Monday, June 8, 2009

Paul's Encounter with the Resurrected Jesus

In a previous blog ( The Resurrection in Matthew), I described Paul’s encounter with the resurrected Jesus. To resummarize, Paul met the resurrected Jesus in a vision experience. He saw the glorified body of Jesus in heaven, not as a physical presence on earth. This encounter takes place on the Damascus Road where Paul is suddenly engulfed by a light from heaven. Jesus then speaks to him from heaven (Acts 9: 1-9). In Second Corinthians 12: 1-12, Paul makes clear that his experience of the resurrected Jesus came as a vision, and that his experience was the same as the experiences of the other disciples.

This encounter with Jesus in heaven was a profound and life changing experience for Paul. He came to believe that Jesus had died for him. The deep experience of love redefined how he saw the world. God had chosen him. His salvation was a gift. It had nothing to do with obedience to religious law. He was saved by the experience.

The experience led him to redefine religion. Salvation was no longer seen as the establishment of a kingdom of God for a renewed Israel.

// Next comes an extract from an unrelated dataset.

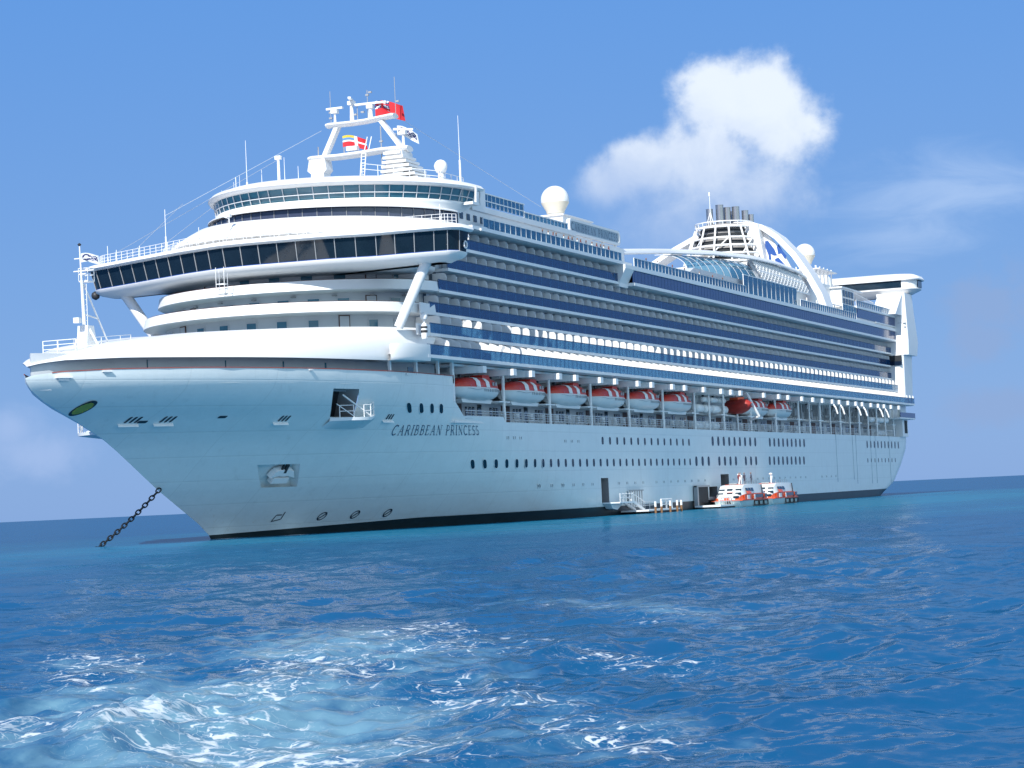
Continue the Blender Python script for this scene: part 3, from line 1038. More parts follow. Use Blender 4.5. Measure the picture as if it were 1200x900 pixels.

Instead, salvation was for individual believers in heaven. The specific path for achieving salvation is the subject of next week’s blog.

The death and resurrection of Jesus was a cosmic event. It marked the end of history as we know it. Jesus was seen by Paul as the first fruits of a general resurrection in which others chosen by God would soon follow (1 Corinthians 15: 19-20). Once the elect were taken to heaven, the world would be judged, punished, and the end of history would follow. Paul expected these events to unfold within his lifetime. He makes this point again and again, and again. See Romans 13:12, 1 Corinthians 7: 29-31 and 10:12, and 1 Thessalonians 5: 1-11.

The most vivid description of these events comes in 1 Thessalonians 4: 13-18. At the trumpet of God, Jesus will come down from heaven. The elect who have died will rise first, and then those still alive will be taken up in the clouds to meet Jesus in the air. Amazing! Where is heaven? It’s a place where Jesus lives in a transformed body—flesh and blood do not inherit the kingdom of God. I’m still looking for the place. I continue to wonder why the events that Paul expected to take place in the first century have yet to unfold. Finally, I am puzzled why Christians stubbornly cling to the idea of a physical resurrection when Paul, the first one to describe the event, so clearly believed it to be a vision experience.